NANO AS A CHILD

Here is a painting of Nano Nagle as a child by artist Ella Yates. It depicts Nano at her home in Ballygriffin, Co Cork, climbing trees and enjoying her childhood.
By all accounts Nano was a spirited and mischievous child who enjoyed the benefits living by a river in the countryside.
Her parents often despaired of what the future might hold for their eldest, but her father is quoted as saying that Nano would be a saint someday.

Young Nano loved learning and God. They were two things that were dangerous for Irish people at the time. The Penal Laws meant that Irish people were not allowed to practice Catholicism or be educated.

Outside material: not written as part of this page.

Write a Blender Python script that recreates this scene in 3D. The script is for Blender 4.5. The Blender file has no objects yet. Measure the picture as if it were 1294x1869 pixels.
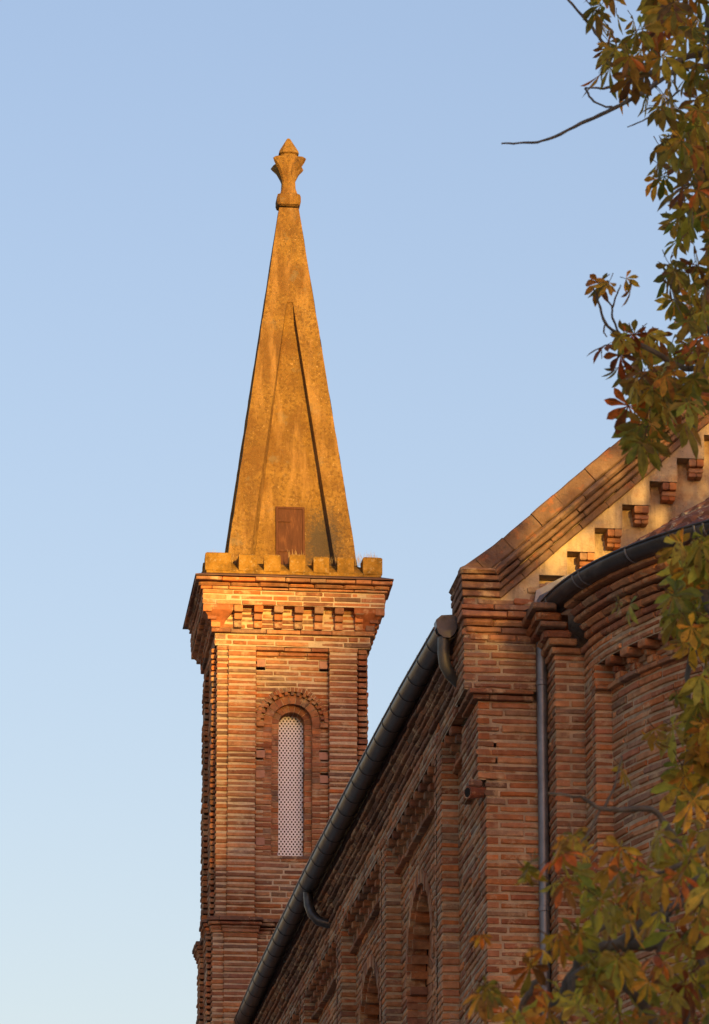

So despite being from a relatively wealthy family Nano’s primary education took place in a hedge school beside her home. A hedge school was a secret school, often outdoors where children learned lessons while someone kept a lookout for approaching soldiers of the Establishment.

Every morning, Nano would climb over the site at her home in Ballygriffin into a nearby field with a ruined castle and there the master would teach a group of children their lessons.

When Nano was old enough her family smuggled her to France where her education continued under the Benedictine Nuns at Ypres, Flanders (then, French territory). Remarkably, this was Nano’s first taste of a real classroom environment, and the feisty young lady found it a very different experience from learning out in the fields of Cork!